A GIRL SINGS IN ARMENIAN

SELLS:
For young Armenians, too, the genocide is a potent memory, passed down the generations. Many are keen to remind the world of what happened to their forefathers. This Armenian band call themselves Hokis, which means "my soul". Their song is entitled "Genocide", and tells the story of a young man who, in a dream, seeks revenge against the Turks for 1915. Hokis have been touring around the world with their new album, and the most popular song is the one about genocide. Why, all these years on, write such a song?

HARRY BOZADJLAN:
It's something which I feel very strongly about, being Armenian. It's a topic which is always around in the Armenian community. I just wanted to express my views on it.

NATALIE MANUKYAN:
The Jews have been apologised to. Everybody knows about the genocide. It was a mass genocide. The Armenian genocide was on the same scale. And, you know, no-one's apologised. No-one's even accounted for it, no-one's recognised that it exists.
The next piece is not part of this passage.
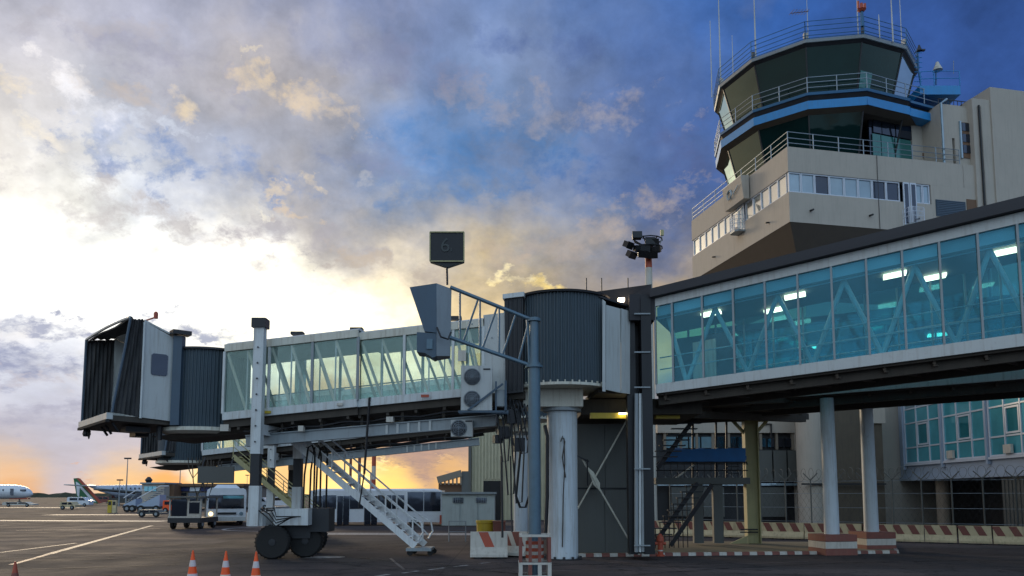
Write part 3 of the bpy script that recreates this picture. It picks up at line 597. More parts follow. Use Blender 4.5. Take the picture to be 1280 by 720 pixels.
CA = V((P(703, 600, 29.7)[0], 29.7, 0))
A, BA, sA, pA = build_bridge('near pale grey glass-sided boarding bridge, its hooded cab open to the left', CA, 7.7, 6.37, -.082, 14.55,
        [281, 337, 391, 448, 505, 566, 604], 1.45, V((0, 0, 0)), 6.5, 9.86, group='passenger boarding bridges')
CB_ = V((P(651, 600, 46)[0], 46, 0))
CBB = None
Bb, BB, sB, pB = build_bridge('farther boarding bridge mostly hidden behind the near one, cables hanging from its cab', CB_, 1.0, 6.75, -.112, 19.9,
        [(18.4,), (16.4,), (14.4,), (12.4,), (10.4,), (8.5,), (6.6,), (4.7,), (2.8,)], 1.45, V((-5.0, 15.7, -.52)), 6.9, 10.1, detail=False, col_r=.42, group='passenger boarding bridges')

for (s_, h_, w_, hh_, mt, nm) in ((13.0, -.30, .34, .26, 'bwhite', 'lamp_housing'), (11.2, .12, .3, .1, 'yellow', 'warning_plate'), (8.3, .14, .22, .1, 'bwhite', 'warning_plate'), (5.0, .13, .3, .1, 'red', 'warning_plate'), (9.9, -.62, .2, .22, 'bwhite', 'junction_box'), (6.4, -.60, .26, .2, 'bwhite', 'junction_box'), (3.6, 1.5, .3, .4, 'bwhite', 'notice_plate')):
    q_ = BA(s_, 1.62 if h_ > -.2 else 1.38, h_); MB().box(q_, (w_, .05 if h_ > -.2 else .2, hh_), -R(7.7)).build(nm, M[mt], A)
for k in range(9):   # rivet rows and seams on the closed panel and cab
    q0_, q1_ = BA(3.25 if k < 5 else 2.5, 1.475, .3 + .6 * (k % 5)), None; MB().box(q0_, (.05, .02, .05), 0).build('rivet', M['grey'], A)
MB().bar(BA(2.9, 1.46, .02), BA(2.9, 1.46, 2.88), .02, .02).build('panel_seam', M['grey'], A)

# ---- running gear: two lift columns, cross beam, wheels (near bridge)
def gear(root, B, s, h_up, near=1.95, far=-1.95, scale=1.0, wheels=True):
    zz = lambda t: B(s, t, 0)[2]
    cols = []
    for t_ in (near, far):
        p = B(s, t_, 0); px, py = p[0], p[1]
        a = MB().box((px, py, (p[2] + h_up + 3.95) / 2), (.38, .38, p[2] + h_up - 3.95)).build('lift_column', M['white'], root)
        MB().box((px, py, p[2] + h_up + .17), (.54, .54, .36)).build('column_cap', M['dark'], a)
        MB().box((px, py, 3.35), (.34, .34, 1.2)).build('column_tube', M['dark'], a)
        MB().box((px, py, 2.0), (.38, .38, 1.5)).build('column_foot', M['white'], a)
        mb = MB()
        for k in range(7): mb.lathe((px, py - .23, 4.4 + k * .6), [(.035, -.01), (.035, .02)], 6, 'Y')
        mb.build('bolts', M['dark'], a)
    pn, pf = B(s, near, 0), B(s, far, 0)
    MB().hexa([V((q[0] + dx, q[1], z_)) for z_ in (1.25, 1.75) for q, dx in ((pn, -.3), (pn, .3), (pf, .3), (pf, -.3))]).build('axle_beam', M['white'], root)
    MB().bar(V((pn[0], pn[1], zz(near) - .55)), V((pf[0], pf[1], zz(near) - .55)), .35, .4).build('carriage_beam', M['white'], root)
    return pn, pf
def wheel(root, c, r, wd, rot=0):
    m = Matrix.Rotation(rot, 3, 'Z')
    prof = [(r * .55, -wd / 2), (r * .9, -wd / 2), (r, -wd * .33), (r, wd * .33), (r * .9, wd / 2), (r * .55, wd / 2)]
    mb = MB().lathe((0, 0, 0), prof, 28, 'Y')
    for k in range(28):
        a = 2 * math.pi * k / 28; mb.box((r * math.cos(a), 0, r * math.sin(a)), (.05, wd * .62, .05), 0)
    mb.v = [c + m @ q for q in mb.v]; ty = mb.build('tyre', M['rubber'], root, smooth=False)
    mb = MB().lathe((0, 0, 0), [(r * .56, -wd * .40), (r * .5, -wd * .2), (r * .22, -wd * .3), (r * .2, -wd * .55), (.02, -wd * .56)], 20, 'Y')
    mb.v = [c + m @ q for q in mb.v]; rim = mb.build('rim', M['dark'], ty)
    mb = MB()
    for k in range(8):
        a = 2 * math.pi * k / 8; mb.lathe((r * .36 * math.cos(a), -wd * .33, r * .36 * math.sin(a)), [(.035, -.03), (.035, .03)], 6, 'Y')
    mb.v = [c + m @ q for q in mb.v]; mb.build('wheel_nuts', M['grey'], ty)
W_ = 1.45
sg_ = sA(331)
pn, pf = gear(A, BA, sg_, 3.35)
wr = .64
for (cx_, cy_) in ((pn[0] + .62, pn[1] + .35), (pn[0] + 1.65, pn[1] + 1.15), (pf[0] + .7, pf[1] - .2)):
    wheel(A, V((cx_, cy_, wr)), wr, .46, R(6))
MB().box((pn[0] + 1.1, pn[1] + 1.2, 1.0), (1.5, .9, .5), R(6)).build('bogie_frame', M['dark'], A)
MB().box((pn[0] + 1.3, pn[1] + .6, 1.58), (1.3, .8, .62)).build('drive_box', M['white'], A)
MB().box((pn[0] + 2.2, pn[1] + 1.3, 1.45), (.8, 1.0, .9)).build('motor_box', M['dark'], A)
for k in range(4):
    MB().path([V((pn[0] + .1 + .06 * k, pn[1] - .1 + .2 * k, 1.9)), V((pn[0] + .5 + .1 * k, pn[1] - .25, 1.62 + .1 * k)), V((pn[0] + .9, pn[1] - .3, 1.25 + .12 * k)), V((pn[0] + 1.4 + .1 * k, pn[1] + .1, 1.6))], .025, 5).build('hydraulic_hose', M['rubber'], A)
for k in range(3):   # looping hoses under the tunnel
    x0 = -8.3 + .2 * k; y0 = 31.0 + .2 * k
    MB().path([V((x0, y0, 1.5)), V((x0 + .03, y0, 3.2 + .2 * k)), V((x0 + .15, y0, 4.3)), V((x0 + .3, y0, 4.4)), V((x0 + .42, y0, 4.1)), V((x0 + .42, y0, 1.7))], .04, 5).build('hydraulic_hose', M['rubber'], A)
MB().tube(V((-5.55, 29.2, 3.2)), V((-5.4, 29.2, 6.1)), .05, 6).build('cable_drop', M['black'], A)
MB().tube(V((-5.75, 29.3, 1.9)), V((-5.55, 29.2, 3.2)), .03, 6).build('cable_drop', M['black'], A)

# ---- service stairs
def stair(root, p_top, p_bot, wd, n, side=V((0, 1, 0)), mat='stairw', posts=5, r=.038):
    p_top, p_bot = V(p_top), V(p_bot)
    for k, sg in enumerate((0, 1)):
        o_ = side * wd * sg
        st_ = MB().bar(p_top + o_, p_bot + o_, .06, .26).build('stringer', M[mat], root)
        mb = MB(); up = V((0, 0, 1.0)); a, b2 = p_top + o_, p_bot + o_
        e = (b2 - a); eh = V((e[0], e[1], 0)).normalized()
        mb.path([a + up, b2 + up - e * .03, b2 + up * .95 + eh * .22, b2 + up * .55 + eh * .3, b2 + up * .25 + eh * .12], r, 6)
        mb.path([a + up * .55, b2 + up * .55 - e * .02, b2 + up * .40 + eh * .1], r * .8, 6)
        for q in range(posts + 1): p = a.lerp(b2, q / posts * .98); mb.tube(p, p + up, r * .9, 6)
        mb.build('railing', M[mat], root)
    for k in range(n):
        p = p_top.lerp(p_bot, (k + .5) / n); MB().box(p + side * wd / 2 + Z * .03, (.27, wd - .05, .04)).build('tread', M[mat], root)
sr = thing('service_stairs', 'white steel service stairs slanting down to the right from the near bridge, on small wheels', 'stairs', (-4, 31.5, 0))
pt = P(347, 541, 31.5); pb = G(515, 690)
pb = P(519, 683, 31.2); pt = P(348, 536, 31.2)
stair(sr, pt, pb, 1.15, 20, V((.25, 1, 0)).normalized())
MB().box((pb[0] + .15, pb[1] + .45, pb[2] - .12), (1.0, 1.15, .12)).build('foot_platform', M['grey'], sr)
for (dx, dy) in ((-.35, 0), (.45, .05), (-.3, .95), (.5, .95)):
    c_ = V((pb[0] + .15 + dx, pb[1] + dy - .02, .13)); MB().lathe(c_, [(.12, -.04), (.12, .04)], 12, 'Y').build('caster', M['rubber'], sr)
    MB().bar(c_, c_ + Z * (pb[2] - .2), .06).build('caster_fork', M['grey'], sr)
sr2 = thing('service_stairs', 'narrow steel stairs of the farther bridge, seen left of the lift column against the sunset', 'stairs', (-14, 44, 0))
pt = P(300, 577, 44); pb = P(372, 640, 44)
stair(sr2, pt + V((-.4, 0, .3)), pb + V((1.2, 0, -.9)), .9, 20, mat='olive', r=.03)
# farther bridge's running gear and its hanging board
sgB = sB(348) if False else 14.2
pn2, pf2 = gear(Bb, BB, sgB, .1)
for dx, yy in ((.5, pn2[1] + .2), (2.0, pn2[1] - .9), (.4, pf2[1])): wheel(Bb, V((pn2[0] + dx + .6, yy, .62)), .62, .45, 0)
MB().box((pn2[0] + 1.3, pn2[1], 1.3), (2.6, 1.6, .6)).build('drive_box', M['dark'], Bb)
a_ = P(248, 583, 42.5); b_ = P(292, 604, 42.5)
hb = MB(); hb.box(((a_[0] + b_[0]) / 2, 42.5, (a_[2] + b_[2]) / 2), (b_[0] - a_[0], .14, a_[2] - b_[2]))
hb.build('notice_board', M['equip'], Bb)
for xx in (a_[0] + .2, b_[0] - .2): MB().tube((xx, 42.5, a_[2] - .02), (xx, 42.9, a_[2] + .5), .04, 6).build('board_hanger', M['dark'], Bb)
for k in range(7):
    u0 = 235 + k * 4.5 + random.random() * 2; lo = [598, 622, 590, 612, 626, 606, 595][k]
    p0 = P(u0, 572, 44.2); p1 = P(u0 + 6, lo, 44.2); p2 = P(u0 + 14, 576, 44.2)
    MB().path([p0, p0.lerp(p1, .6) + V((-.1, 0, 0)), p1, p1.lerp(p2, .4) + V((.15, 0, -.05)), p2], .03, 5).build('hanging_cable', M['rope'], Bb)

# ---- air conditioners on a bracket beside the near tunnel
def aircon(root, c, w_, h_, d_, fans):
    o_ = MB().box(c, (w_, d_, h_)).build('air_conditioner', M['panel'], root)
    for k in range(fans):
        zc_ = c[2] + h_ * (.25 if fans == 2 else 0) * (1 if k == 0 else -1); xc_ = c[0] - w_ * .14
        mb = MB().lathe((xc_, c[1] - d_ / 2 - .015, zc_), [(.30, -.02), (.30, .012)], 24, 'Y'); mb.build('fan_opening', M['dark'], o_)
        mb = MB()
        for r_ in (.07, .14, .21, .28): mb.path([V((xc_ + r_ * math.cos(a * .5236), c[1] - d_ / 2 - .05, zc_ + r_ * math.sin(a * .5236))) for a in range(12)], .010, 4, closed=True)
        for q in range(4): a = q * math.pi / 4; mb.tube((xc_ - .3 * math.cos(a), c[1] - d_ / 2 - .05, zc_ - .3 * math.sin(a)), (xc_ + .3 * math.cos(a), c[1] - d_ / 2 - .05, zc_ + .3 * math.sin(a)), .008, 4)
        mb.build('fan_grille', M['rail'], o_)
    MB().box((c[0] + w_ * .33, c[1] - d_ / 2 - .01, c[2] + h_ * .42), (.25, .02, .05)).build('nameplate', M['dark'], o_)
    return o_
ca_ = P(596, 486, 27.9); aircon(A, ca_, 1.12, 1.62, .5, 2)
ca2 = P(577, 535, 28.6); aircon(A, ca2 + V((0, .3, 0)), .8, .62, .5, 1)
br = MB(); z0_ = ca_[2] - .86
for yy in (27.65, 28.15): br.bar((ca_[0] - .65, yy, z0_), (ca_[0] + 1.15, yy, z0_), .08)
br.bar((ca_[0] + 1.05, 27.65, z0_), (ca_[0] + 1.05, 27.65, z0_ + 1.1), .08); br.bar((ca_[0] + .7, 27.7, z0_), (ca_[0] + .7, 27.7, z0_ + 1.1), .06)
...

That's what makes us so angry, that nobody's recognising it, acknowledging it.

SELLS:
When the French parliament voted last week to recognise the 1915 killings as genocide, Turkey was furious. It recalled its ambassador for consultations. Ankara screams blue murder whenever the subject comes up. And most of Turkey's allies keep quiet, and look the other way. Choices about what a nation should commemorate tend to be arbitrary. Morality and politics become intertwined. And piety, like patriotism, is not enough. The issue is complicated and sensitive. By using the Jewish Holocaust as its focus for the Memorial Day, as its emblematic atrocity, the Government is in danger of narrowing the debate on such evils, rather than widening it. Jewish critics fear too that it helps to paint them into history, as Hitler saw them, as pariahs. And then, of course, there are the political shibboleths of the day that are kowtowed to, as the Armenians know to their cost. And while the Government, in its education pack, refers to Rwanda and Bosnia as modern genocides - dubiously, some may feel, in the Balkan case - it ignores such tricky holocausts as the 1937 rape of Nanking, when inside six weeks Japanese troops slaughtered at least 260,000 Chinese prisoners of war and civilians in the then Chinese capital. The Japanese today, like the Turks, still cannot bring themselves to face the truth of history. Our own government is selective. It remains invidious about the Armenians. It overlooks, too, the murder of more than a million Cambodians by the Khmer Rouge under Pol Pot in the mid-1970s. A genocide indeed.

NICK COHEN:
NEW STATESMAN AND OBSERVER
In all seriousness, I hope that this day, which I regarded as misconceived and hypocritical, does teach some people to think about tyrannies in history. The danger of all this is that if you take the Holocaust as your benchmark for moral outrage, it's such an extreme event, modern injustices seem paltry in comparison.

SELLS:
When you said "misconceived and hypocritical", what did you have in mind?

COHEN:
I think the British state just simply isn't good enough, morally or intellectually, to handle these issues. It should back off. It should leave it alone. It should leave it to families of those who were killed to commemorate in their way, and should leave it to historians and others, to try and come to terms with this. It is really not the role of government to get engaged in professional and vapid mourning.

SELLS:
Auschwitz endures, a name to haunt the ages, but it is not alone in the litany of genocide. In selecting the Holocaust for remembrance, rather than genocides plural, or simply leaving commemoration to the individual, the Blair government is being seen to have made a moral choice. But, as it found when it promoted foreign policy with an ethical dimension, it is politics that calls the tune.